The meticulous stone-by-stone analysis brought up many disagreements over the very nature of conservation, says Mashiah. “Our biggest dilemma was whether to have minimum involvement or to restore the wall to the original Ottoman wall,” he says. “It’s changed over the years. Should we conserve it as it was or as it is today? What is historical? What needs to be fixed?” Other questions arose as well: Should broken stones be replaced or left to show the passage of time? What about bullet holes? The issue of what to preserve and what to redo came up quickly with Zion Gate, the first gate renovated in the project. Before the gate was harmed by hundreds of bullet holes and serious combat during the Six Day War, the stonework had been incredibly ornate. “But the battle scars, which destroyed the architectural features, are a national symbol,” Mashiah notes. In this case, it was clear to everyone involved that the battle scars would be preserved. But in other areas, the plan was less clear.
At the Damascus Gate, the experts decided to recreate some of the stonework that had been lost during the battles of the Six Day War, including an ornamental crown over the top of the gate. At first, residents were incensed, calling it a “Zionist invention,” says Mashiah.
The IAA made a big poster in Arabic, showing an archival picture of the gate with the full ornamentation, and suddenly the older residents remembered the way it used to look.
The Damascus Gate and Herod’s Gate presented unique challenges because they are both used daily by merchants, and the situation could easily explode in the tense political climate. To stave off possible riots over antiquities work in east Jerusalem, the IAA met frequently with the merchants and explained the process to them. The two sides worked out agreements so that the conservation effort would be done mostly at night, to minimize disruptions, and without using water, which could damage the merchandise. The conservationists arrived just in time: the ornamental stonework over the top of the Damascus Gate was frighteningly close to breaking off and crashing onto the market below. It was strengthened with 12 steel bolts, which are visible from the interior of the wall.
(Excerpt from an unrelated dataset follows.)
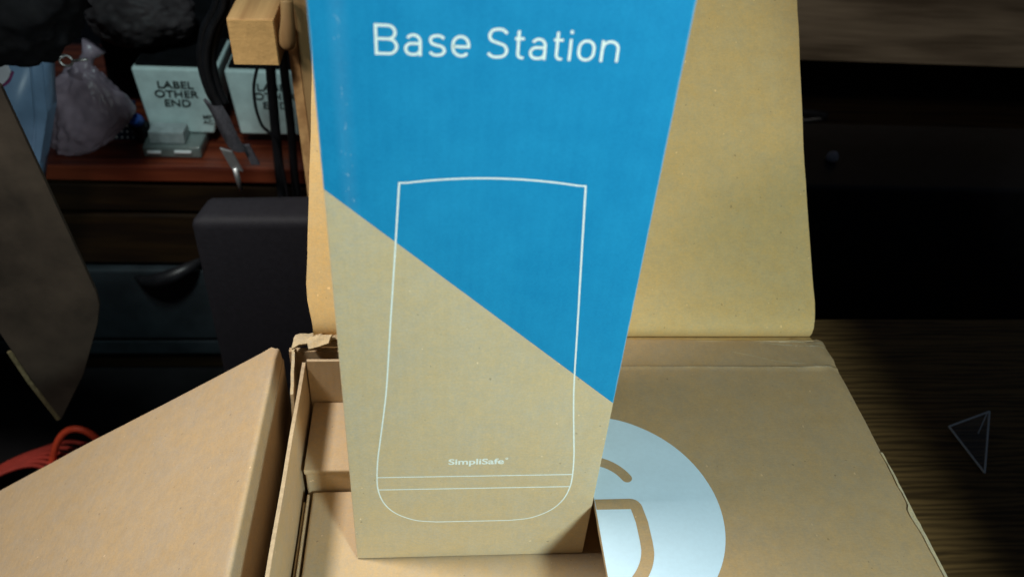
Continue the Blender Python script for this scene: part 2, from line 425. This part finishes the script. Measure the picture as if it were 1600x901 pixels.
obj('flap', sheet(bf, list(range(len(bp))), lin(0, 1, 44), .0042, .0004, 9), ['kraft_back', 'kraft_edge'], sb)['label'] = 'back flap leaning away behind the blue box'

# torn corners at the hinge: shreds of board
def shred(pts, thick, seed, mat='torn', amp=.0022):
    a, b, c, d = [Vector(p) for p in pts]
    def f(u, v):
        p = a.lerp(b, u).lerp(d.lerp(c, u), v); q = p * 130 + Vector((seed, 0, 0))
        return p + noise.noise_vector(q) * amp
    return obj('torn_corner', sheet(f, lin(0, 1, 9), lin(0, 1, 7), thick, .0012, seed), [mat, 'torn'], sb)
shred([(-.050, .137, .050), (-.046, .095, .046), (-.047, .088, -.01), (-.051, .137, -.01)], .002, 2, 'kraft', .0006)
shred([(-.047, .139, .055), (-.034, .141, .057), (-.032, .150, .052), (-.046, .147, .050)], .0025, 6)
shred([(-.050, .132, .053), (-.040, .134, .056), (-.037, .141, .060), (-.049, .140, .057)], .0022, 12)
shred([(-.040, .128, .0575), (-.026, .131, .0565), (-.024, .138, .060), (-.040, .138, .058)], .002, 15)
shred([(-.035, .139, .058), (.03, .139, .0585), (.03, .148, .051), (-.035, .149, .050)], .003, 21, 'kraft')

# ------------------------------------------------------------------ tray and the cartons packed inside
tr = thing('inner_tray', 'thin kraft cardboard tray lining the left of the open carton', 'tray')
def tl(z, y): return (-.0390 + wob(z * .3, y, 22, .0006) - (z + .05) * .008, y, z)
obj('wall', sheet(tl, lin(.0550, -.0555, 6), lin(-.235, .1158, 26), .0022, .0003, 4), ['kraft_inner', 'kraft_edge'], tr)
obj('wall', sheet(lambda x, z: (x, .1135 + wob(x, z, 20, .0004), z if x < .02 else z - (z + .0555) / .1137 * .012 * min(1, (x - .02) / .02)), [-.0385, -.03, -.02, -.01, 0, .01, .02, .03, .04, .06, .1, .15, .2, .25, .325], lin(-.0555, .0582, 5), .0022), ['kraft_inner', 'kraft_edge'], tr)
obj('wall', box(.3255, .328, -.235, .1155, -.0555, .046), 'kraft_inner', tr)
obj('bottom_panel', box(-.038, .325, -.235, .113, -.0556, -.0535), 'kraft_inner', tr)

rb = thing('small_kraft_carton', 'small plain kraft carton in the back corner of the tray', 'carton')
obj('body', box(-.0365, -.0035, .0535, .1125, -.053, .0165, .0025, 3), 'kraft_inner', rb, True)
obj('lid', box(-.0370, -.0030, .0528, .1128, .0150, .0192, .0012, 3), 'kraft_inner', rb, True)

mb = thing('flat_kraft_carton', 'plain kraft carton lying in the tray, the blue box stands on it', 'carton')
obj('body', box(-.0325, .30, -.22, .0515, -.053, 0, .0022, 3), 'kraft_inner', mb, True)
def side(z, y): return (-.0342 - .0004, y, z)
obj('side_flap', box(-.0358, -.0343, -.22, .0495, -.05, -.0003, .0006, 2), 'kraft_inner', mb, True)
obj('side_flap', box(-.0381, -.0369, -.22, .046, -.05, -.004, .0005, 2), 'kraft_inner', mb, True)

# ------------------------------------------------------------------ the tall blue carton
cb = thing('blue_product_carton', 'tall blue and kraft product carton with white Base Station lettering standing upright', 'carton')
H = .392; DP = .092
def front(x, z):
    e = abs(x - .07) / .07
    return -.0004 * (1 - e ** 4) + noise.noise(Vector((x * 14, z * 9, 1))) * .0003 * (1 - e ** 4)
bm = box(0, .14, 0, DP, .0006, H)
bmesh.ops.bevel(bm, geom=list(bm.edges), offset=.0007, segments=2, affect='EDGES', profile=.6)
body = obj('body', bm, 'carton', cb)
obj('top_flap', box(.001, .139, .001, DP - .001, H + .0002, H + .0012, .0004), 'carton', cb)

YF = -.00004
UN = .0911 / 1066.0
def glyph_strokes(ch):
    if ch == 'B': return [[(7, 0), (7, 143)], [(7, 136)] + arc(58, 105.5, 31, 30.5, 90, -90) + [(7, 75)], [(7, 75)] + arc(60, 41, 34, 34, 90, -90) + [(7, 7)]]
    if ch == 'a': return [[(71, 0), (71, 66)] + arc(42, 66, 29, 31, 0, 150)[1:], [(71, 58), (36, 58)] + arc(34, 32.5, 26, 25.5, 90, 270) + [(44, 7)] + arc(44, 34, 27, 27, 270, 340)]
    if ch == 's': return [catmull([(68, 84), (55, 94), (38, 97), (18, 92), (9, 77), (18, 60), (38, 53), (60, 46), (70, 29), (60, 12), (39, 7), (20, 10), (7, 21)], 6)]
    if ch == 'e': return [[(9, 50), (76, 50)] + [(76, 58)] + arc(42, 58, 34, 39, 0, 180)[1:] + arc(44, 46, 36, 39, 180, 318)]
    if ch == 'S': return [catmull([(86, 118), (68, 133), (46, 136.5), (22, 130), (10, 108), (18, 86), (46, 74), (74, 63), (87, 39), (76, 15), (47, 7), (22, 11), (6, 25)], 6)]
    if ch == 't': return [[(16, 134), (16, 28)] + arc(34, 26, 18, 19, 180, 270) + [(43, 7)], [(0, 96.5), (42, 96.5)]]
    if ch == 'i': return [[(10, 0), (10, 103)], [(10, 127), (10, 143)]]
    if ch == 'o': return [('c', arc(40, 62, 33, 35, 0, 180) + arc(40, 42, 33, 35, 180, 360))]
    if ch == 'n': return [[(7, 0), (7, 103)], [(7, 62)] + arc(42, 62, 35, 35, 150, 0) + [(77, 0)]]
bm = bmesh.new()
k = 0
for ch, x0 in (('B', 66), ('a', 190), ('s', 295), ('e', 393), ('S', 548), ('t', 668), ('a', 731), ('t', 838), ('i', 903), ('o', 945), ('n', 1048)):
    for st in glyph_strokes(ch):
        closed = st[0] == 'c'; pts = st[1] if closed else st
        k += 1
        ribbon(bm, pts, 12.8, closed, place=lambda x, y, k=k: (.0232 + (x0 - 66 + x) * UN, YF - .000002 * k, .3262 + y * UN * .97))
obj('lettering', bm, 'ink', cb)

# outline drawing of the device
fp = lambda x, z: (x, YF - .00004, z)
left_side = [(.0310, .2710), (.0288, .2400), (.0255, .1950), (.0225, .1530), (.0205, .1330), (.0180, .1120), (.0160, .0950), (.0150, .0800), (.0152, .0680), (.0180, .0560), (.0245, .0460), (.0355, .0390), (.0480, .0368)]
rightside = [(.1395 - x + .0003, z) for x, z in left_side]
bottom = catmull([(p[0], p[1]) for p in left_side], 6) + catmull([(p[0], p[1]) for p in rightside][::-1], 6)
topc = [(.0310 + (.1088 - .0310) * t, .2706 + .0034 * (1 - (2 * t - 1) ** 2)) for t in lin(1, 0, 24)]
bm = bmesh.new(); ribbon(bm, [tuple(p) for p in bottom] + topc[1:-1], .0008, True, place=fp)
ribbon(bm, [(.0152, .0792), (.1246, .0792)], .0008, place=lambda x, z: (x, YF - .00006, z))
ribbon(bm, [(.0155, .0682), (.1243, .0682)], .0008, place=lambda x, z: (x, YF - .00006, z))
obj('outline_drawing', bm, 'ink', cb)
Mf = Matrix.Translation((.0542, YF - .00004, .0895)) @ Matrix.Rotation(math.pi / 2, 4, 'X')
text_mesh('small_brand_lettering', 'SimpliSafe', .0066, Mf, 'ink', cb, 1.17, .00016)
bm = bmesh.new(); ribbon(bm, arc(.0864, .0940, .0006, .0006, 0, 345, 10), .0004, True, place=lambda x, z: (x, YF - .00004, z))
obj('trademark_dot', bm, 'ink', cb)

# ------------------------------------------------------------------ clear triangular offcut on the table
tg = thing('clear_plastic_triangle', 'small clear plastic triangle lying on the dark table', 'plastic piece')
T = [Vector((.483, .149, -.056)), Vector((.523, .160, -.050)), Vector((.490, .101, -.0575))]
for a, b in ((0, 1), (1, 2), (2, 0)): obj('rim', tube([T[a], T[a].lerp(T[b], .5), T[b]], .0009, 6), 'glass', tg)  # opaque whitish tubes: the glint of the clear edges is in their colour
bm = bmesh.new(); lo = [bm.verts.new(p - Vector((0, 0, .0009))) for p in T]; hi = [bm.verts.new(p + Vector((0, 0, .0002))) for p in T]
bm.faces.new(lo[::-1]); bm.faces.new(hi)
for a in range(3): bm.faces.new((lo[a], lo[(a + 1) % 3], hi[(a + 1) % 3], hi[a]))
obj('pane', bm, 'pane', tg)
obj('fold', tube([T[1].lerp(T[0], .05), Vector((.503, .139, -.054))], .0005, 6), 'glass', tg)

# ------------------------------------------------------------------ left background: wooden frame
wf = thing('pine_trestle', 'pale pine trestle with a square beam end behind the blue carton', 'trestle')
obj('beam', hexa([(-.1255, .395, .138), (-.0865, .395, .1385), (-.0865, .62, .1385), (-.1255, .62, .138)], [(-.1262, .395, .1785), (-.0872, .395, .1795), (-.0872, .62, .1795), (-.1262, .62, .1785)], .0012), 'pine', wf)
obj('beam_end', hexa([(-.1245, .3938, .139), (-.0875, .3938, .1395), (-.0875, .3949, .1395), (-.1245, .3949, .139)], [(-.1252, .3938, .1775), (-.0882, .3938, .1785), (-.0882, .3949, .1785), (-.1252, .3949, .1775)]), 'pine_end', wf)
obj('post', hexa([(-.058, .43, -.44), (-.02, .43, -.44), (-.02, .455, -.44), (-.058, .455, -.44)], [(-.079, .402, .42), (-.035, .402, .42), (-.035, .440, .42), (-.079, .440, .42)], .001), 'pine_post', wf)
obj('side_strip', hexa([(-.071, .43, -.44), (-.0585, .43, -.44), (-.0585, .445, -.44), (-.071, .445, -.44)], [(-.0862, .404, .42), (-.0796, .404, .42), (-.0796, .430, .42), (-.0862, .430, .42)], .0008), 'pine', wf)
kn = tube(catmull([(-.0795, .399, .1535), (-.0785, .397, .158), (-.0775, .396, .167), (-.0765, .396, .176), (-.076, .398, .186), (-.076, .400, .194)], 5), [.0015, .003, .0045, .0056, .0064, .0068, .0070, .0071, .0071, .0070, .0069, .0068, .0066, .0064, .0062, .0060, .0058, .0056, .0055, .0055, .0055, .0055, .0055, .0055, .0055, .0055], 14)
obj('turned_knob', kn, 'pine_post', wf, True)

# ------------------------------------------------------------------ left background: shelf cabinet
cab = thing('shelf_cabinet', 'low red-brown wooden shelf cabinet behind on the left', 'cabinet')
obj('shelf_top', box(-.85, .0, .600, .95, -.112, -.0915, .003), 'redwood', cab)
obj('side_panel', box(-.019, -.001, .605, .94, -.44, -.113), 'brownpanel', cab)
obj('side_panel', box(-.845, -.827, .605, .94, -.44, -.113), 'brownpanel', cab)
obj('back_panel', box(-.826, -.020, .93, .94, -.44, -.113), 'brownpanel', cab)
for z0, z1, m, yy in ((-.160, -.121, 'brownpanel', .607), (-.243, -.166, 'brownpanel', .607), (-.372, -.250, 'greybin', .600), (-.405, -.379, 'greybin', .603), (-.4385, -.411, 'brownpanel', .610)):
    obj('drawer_front', box(-.82, -.022, yy, yy + .016, z0, z1, .003), m, cab)
obj('drawer_handle', tube(catmull([(-.345, .602, -.262), (-.325, .585, -.256), (-.300, .578, -.245), (-.275, .585, -.236), (-.258, .602, -.233)], 6), [.004 + .006 * math.sin(math.pi * i / 24) for i in range(25)], 8), 'blackplastic', cab, True)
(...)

In east Jerusalem, where archeological work is fraught with tension between Jews and Arabs, the Arab merchants at the Damascus Gate had nothing but praise for the renovation.
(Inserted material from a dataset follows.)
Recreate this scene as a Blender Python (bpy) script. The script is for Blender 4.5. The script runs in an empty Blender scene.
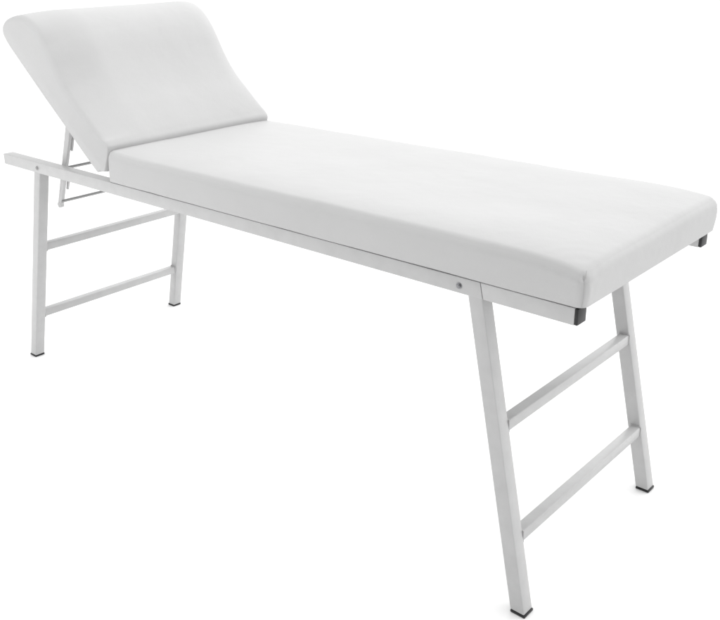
import bpy, bmesh, math
from mathutils import Vector, Matrix, noise

S = bpy.context.scene
COL = S.collection

# ------------------------------------------------------------------ camera
YAW, PIT, ROL = 0.7385, -0.3621, -0.0177
F_PX, CX, CY = 886.36, 346.82, 279.89
cy_, sy_, cp_, sp_ = math.cos(YAW), math.sin(YAW), math.cos(PIT), math.sin(PIT)
fwd = Vector((-sy_ * cp_, cy_ * cp_, sp_))
r0 = Vector((cy_, sy_, 0)); u0 = r0.cross(fwd)
rt = math.cos(ROL) * r0 + math.sin(ROL) * u0
up = -math.sin(ROL) * r0 + math.cos(ROL) * u0
cam_d = bpy.data.cameras.new('camera'); cam = bpy.data.objects.new('camera', cam_d)
COL.objects.link(cam)
M = Matrix((rt, up, -fwd)).transposed().to_4x4(); M.translation = Vector((2.5282, -1.2539, 1.2302))
cam.matrix_world = M
cam_d.sensor_fit = 'HORIZONTAL'; cam_d.sensor_width = 36
cam_d.lens = F_PX / 720 * 36
cam_d.shift_x = (360 - CX) / 720
cam_d.shift_y = (CY - 310) / 720
cam_d.clip_start = 0.05; cam_d.clip_end = 500
S.camera = cam

# ------------------------------------------------------------------ studio light
BASE, TOP, BACK = 0.10, 1.12, 2.4            # even surround, overhead glow, world glow added from behind to lift shade under the couch
world = bpy.data.worlds.new('World'); S.world = world; world.use_nodes = True
nt = world.node_tree; N = nt.nodes; N.clear()
out = N.new('ShaderNodeOutputWorld'); bg = N.new('ShaderNodeBackground')
tc = N.new('ShaderNodeTexCoord')


def lobe(d, k, add):
    dp = N.new('ShaderNodeVectorMath'); dp.operation = 'DOT_PRODUCT'; dp.inputs[1].default_value = d
    mx = N.new('ShaderNodeMath'); mx.operation = 'MAXIMUM'; mx.inputs[1].default_value = 0
    ma = N.new('ShaderNodeMath'); ma.operation = 'MULTIPLY_ADD'; ma.inputs[1].default_value = k
    nt.links.new(tc.outputs['Generated'], dp.inputs[0]); nt.links.new(dp.outputs['Value'], mx.inputs[0])
    nt.links.new(mx.outputs[0], ma.inputs[0])
    if isinstance(add, float): ma.inputs[2].default_value = add
    else: nt.links.new(add, ma.inputs[2])
    return ma.outputs[0]


st = lobe((.10, .995, 0), BACK, lobe((0, 0, 1), TOP, BASE))
nt.links.new(st, bg.inputs['Strength']); bg.inputs['Color'].default_value = (1, 1, 1, 1)
nt.links.new(bg.outputs[0], out.inputs[0])


def area(name, loc, aim, size, power):
    d = bpy.data.lights.new(name, 'AREA'); d.shape = 'DISK'; d.size = size; d.energy = power
    o = bpy.data.objects.new(name, d); COL.objects.link(o); o.location = loc
    o.rotation_euler = (Vector(aim) - Vector(loc)).to_track_quat('-Z', 'Y').to_euler()
    return o


area('added_fill_overhead', (0.95, 0.25, 2.6), (0.5, 0.28, 0.8), 1.2, 7)  # added fill lamp, lifts the backrest front and head of the mattress
area('softbox_head', (-0.30, -1.8, 1.5), (0.45, 0.0, 0.78), 0.9, 18)

S.view_settings.view_transform = 'Standard'; S.view_settings.look = 'None'
S.view_settings.exposure = 0.0; S.view_settings.gamma = 1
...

“They did good things, and they did it all the way,” says Nadim, who has had a stall selling women’s clothes outside the Damascus Gate for the past 20 years. “There was no problem with the community,” he adds. “It’s a big difference – before it was totally black. If you’re a tourist, well, look how it looks now!” The sight of the bright white stones perched on top of the Damascus Gate and other areas is jarring in comparison to the other ancient stones. Mashiah notes that residents in the capital were incensed when they spotted the first bright stones in the walls, worried the IAA was destroying the ancient symbol in favor of a sanitized “Disneyland” version. The Jordanian mission to the UNESCO summit at the end of June in St.
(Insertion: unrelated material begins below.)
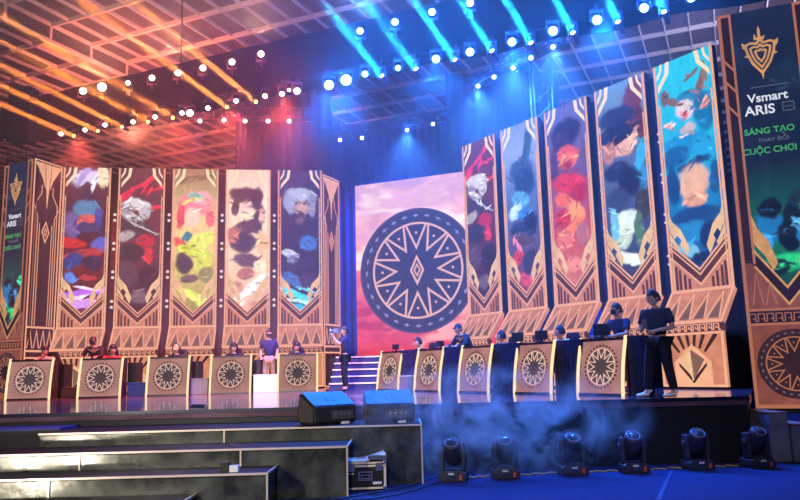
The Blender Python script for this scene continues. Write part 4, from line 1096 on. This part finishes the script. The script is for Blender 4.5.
# ------------------------------------------------------------------ stage wedges, flight case
def wedge(loc, rz, label, sc=1.0):
    t = thing('stage_monitor', label, 'speaker', loc, rz, 'wedge speakers on the top step'); t.scale = (sc,)*3
    w = .31; prof = [(.0, .04), (.12, .0), (.42, .0), (.5, .10), (.34, .36), (.22, .40), (.03, .32)]   # (y,z) side outline: sloped top
    prof = [(.0, .06), (.07, 0), (.44, .0), (.50, .06), (.46, .34), (.38, .42), (.12, .31)]
    mb = MB(); n = len(prof); vs = [(-w, y, z) for y, z in prof] + [(w, y, z) for y, z in prof]
    fs = [tuple(range(n)), tuple(range(2*n-1, n-1, -1))] + [(i, n+i, n+(i+1)%n, (i+1)%n) for i in range(n)]
    mb.add(vs, fs); mb.build('cabinet', M['speaker'], t, bevel=.012)
    return t, w, prof
def wedge2(loc, rz, label):
    """box speaker lying on its side, top face seen, grille end towards the left"""
    t = thing('stage_monitor', label, 'speaker', loc, rz, 'wedge speakers on the top step')
    # side outline in x,z : trapezoid cabinet tipped back; y is depth
    D = .36
    w = .33
    out = [(-.02, .04), (.03, 0), (.36, .0), (.46, .10), (.40, .40), (.34, .42), (.0, .24)]
    mb = MB(); n = len(out)
    vs = [(-w, y, z) for y, z in out] + [(w, y, z) for y, z in out]
    fs = [tuple(range(n))[::-1], tuple(range(n, 2*n))] + [((i+1)%n, n+(i+1)%n, n+i, i) for i in range(n)]
    mb.add(vs, fs); mb.build('cabinet', M['speaker'], t, bevel=.012)
    # thin sheet on the sloping top, tinted for the blue light
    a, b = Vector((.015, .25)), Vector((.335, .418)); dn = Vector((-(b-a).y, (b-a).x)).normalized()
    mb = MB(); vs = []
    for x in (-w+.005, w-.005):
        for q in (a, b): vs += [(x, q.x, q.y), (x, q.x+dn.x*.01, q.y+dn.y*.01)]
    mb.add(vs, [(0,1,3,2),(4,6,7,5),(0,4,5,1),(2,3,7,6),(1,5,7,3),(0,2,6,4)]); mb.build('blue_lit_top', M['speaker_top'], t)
    for x in (-.07, .03):
        mb = MB(); c = a.lerp(b, .45)
        u = (b-a).normalized()
        p0 = c-u*.05; p1 = c+u*.05
        vs = []
        for xx in (x, x+.055):
            for q in (p0, p1): vs += [(xx, q.x+dn.x*.008, q.y+dn.y*.008), (xx, q.x+dn.x*.014, q.y+dn.y*.014)]
        mb.add(vs, [(0,1,3,2),(4,6,7,5),(0,4,5,1),(2,3,7,6),(1,5,7,3),(0,2,6,4)]); mb.build('handle_slot', M['black'], t)
    # end grille on the left end
    g = [(.03, .05), (.05, .035), (.34, .035), (.41, .11), (.36, .36), (.33, .375), (.03, .22)]
    mb = MB(); n = len(g); vs = [(-w-.012, y, z) for y, z in g]+[(-w, y, z) for y, z in g]
    mb.add(vs, [tuple(range(n))[::-1], tuple(range(n, 2*n))] + [((i+1)%n, n+(i+1)%n, n+i, i) for i in range(n)]); mb.build('end_grille', M['grille'], t)
    MB().box(-.06, .28, -.02, -.004, .07, .18).build('connector_plate', M['grille'], t)
    mb = MB()
    for x in (.0, .07, .14, .21): mb.lathe([(.02, 0), (.02, .012), (.01, .014)], (x, -.02, .125), (0, -1, 0), 10)
    mb.build('sockets', M['chrome'], t)
    MB().box(.1, .2, -.04, .06, -.0, .03).build('foot', M['paper'], t)
    return t
p = z_at(330, 419, .75)
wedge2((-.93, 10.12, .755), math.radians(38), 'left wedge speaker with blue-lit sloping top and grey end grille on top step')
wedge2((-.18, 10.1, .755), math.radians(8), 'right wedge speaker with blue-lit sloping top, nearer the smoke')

cx0 = y_at(344.5, 489, 9.35).x; cx1 = y_at(386.5, 489, 9.35).x
t = thing('flight_case', 'small black flight case with aluminium edges and an open lid on the carpet', 'case', ((cx0+cx1)/2, 9.35, 0), math.radians(6))
hw = (cx1-cx0)/2
MB().box(-hw+.015, hw-.015, .0, .36, .03, .335).build('body', M['case_black'], t)
mb = MB()
for x in (-hw, hw-.03):
    for y in (-.01, .34): mb.box(x, x+.03, y, y+.03, .02, .35)
for z in (.02, .32, .285): 
    for y in (-.01, .34): mb.box(-hw, hw, y, y+.03, z, z+.022)
for x in (-hw, hw-.03): 
    for z in (.02, .32): mb.box(x, x+.03, 0, .36, z, z+.022)
mb.build('edging', M['case_alu'], t)
for s in (-1, 1):
    mb = MB(); mb.ball((s*(hw-.025), 0, .04), .024); mb.ball((s*(hw-.025), 0, .335), .024); mb.build('ball_corners', M['chrome'], t, True)
    mb = MB(); mb.box(s*.17-.04, s*.17+.04, -.02, -.008, .235, .33); mb.box(s*.17-.015, s*.17+.015, -.032, -.02, .25, .31); mb.build('butterfly_latch', M['chrome'], t)
mb = MB(); mb.stroke([(-.08, .13), (.08, .13), (.08, .225), (-.08, .225)], .016, -.02, -.004, True); mb.stroke([(-.05, .15), (.05, .15), (.05, .19), (-.05, .19)], .012, -.026, -.012, True); mb.build('handle', M['chrome'], t)
mb = MB(); mb.box(-.2, -.14, -.006, 0, .2, .215); mb.box(.09, .2, -.006, 0, .075, .105); mb.build('name_plate', M['paper'], t)
mb = MB(lambda p: Vector((p.x, p.y, p.z+.345+max(0, p.x)*.28)))
for i in range(6): mb.box(-hw+.0+i*2*hw/6, -hw+(i+1)*2*hw/6, -.0, .36, .0, .022)
mb.build('lid', M['case_white'], t)
mb = MB(); mb.box(-.1, .02, .1, .2, .37, .39); mb.box(.04, hw+.01, -.02, .03, .37, .42); mb.build('lid_fittings', M['chrome'], t)

# ------------------------------------------------------------------ moving heads
def floor_head(loc, rz, label):
    t = thing('moving_head_light', label, 'stage light', loc, rz, 'moving heads on the carpet'); t.scale = (.95, .95, .92)
    mb = MB(); mb.prism([(-.19, .0), (.19, .0), (.2, .06), (.19, .12), (.14, .15), (-.14, .15), (-.19, .12), (-.2, .06)], -.15, .15); base = mb.build('base', M['lamp_black'], t, bevel=.012)
    MB().box(.1, .135, -.158, -.15, .03, .1).build('connector', M['orange'], base)
    MB().box(-.06, .05, -.156, -.15, .04, .085).build('display', M['glass_lens'], base)
    MB().box(-.05, .03, -.157, -.15, .1, .125).build('sticker', M['paper'], base)
    for s in (-1, 1):
        mb = MB(); mb.prism([(s*.12, .15), (s*.18, .15), (s*.19, .42), (s*.175, .5), (s*.15, .53), (s*.12, .5)], -.075, .075); mb.build('yoke_arm', M['lamp_black'], t, bevel=.015)
    a = Vector((0, -.62, .79)).normalized(); c = Vector((0, .0, .40))
    mb = MB(); mb.lathe([(.05, -.2), (.10, -.19), (.13, -.1), (.135, .02), (.125, .12), (.12, .17), (.105, .18)], c, a, 24); hd = mb.build('head', M['lamp_black'], t, True)
    mb = MB(); mb.lathe([(.085, .0), (.082, .012), (.055, .028), (0.0, .034)], c+a*.175, a, 20); mb.build('lens', M['glass_lens'], hd, True)
    mb = MB(); mb.lathe([(.088, 0), (.098, .004), (.098, .014), (.09, .017), (.08, .012), (.08, .002)], c+a*.176, a, 20); mb.build('lens_ring', M['chrome_dim'], hd, True)
    mb = MB(); mb.lathe([(.03, 0), (.03, .012), (.0, .014)], (-.19, 0, .4), (-1, 0, 0), 12); mb.lathe([(.03, 0), (.03, .012), (.0, .014)], (.19, 0, .4), (1, 0, 0), 12); mb.build('tilt_bearings', M['chrome_dim'], t)
    return t
wd = ['leftmost moving head light on the carpet, half in smoke beside the black steps', 'second moving head light from the left, in thick smoke', 'third moving head light from the left with white sticker, below the angled desks',
      'third moving head light from the right, on the blue carpet', 'second moving head light from the right, below the standing man', 'rightmost moving head light, at the stage corner by the grey blocks']
fh = []
for i, (px, Y) in enumerate(((453, 10.0), (505, 10.15), (572, 10.3), (633, 10.35), (697, 10.5), (757, 10.55))):
    r = ray(px, 460); p = Vector((r.x/r.y*Y, Y, 0)); fh.append(p)
    floor_head(p, math.radians((-12, -5, 3, 0, 6, 12)[i]), wd[i])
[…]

Petersburg complained that the wall renovation project focused too much on replacing parts of the walls.
But Mashiah notes that in just a few years, weather and natural elements will fade the new additions to such an extent that it will be impossible to differentiate between the new and the old. Already, the stones replaced at the beginning of the work at Zion Gate are indistinguishable from the older stones. Within five years, the protective material experts applied to the stones will completely wear off, and in a decade, the IAA may have to re-start the survey process to check for new cracks.
“People don’t understand how much thought was invested into each stone,” says Mashiah. “But that was the challenge – that you wouldn’t know.”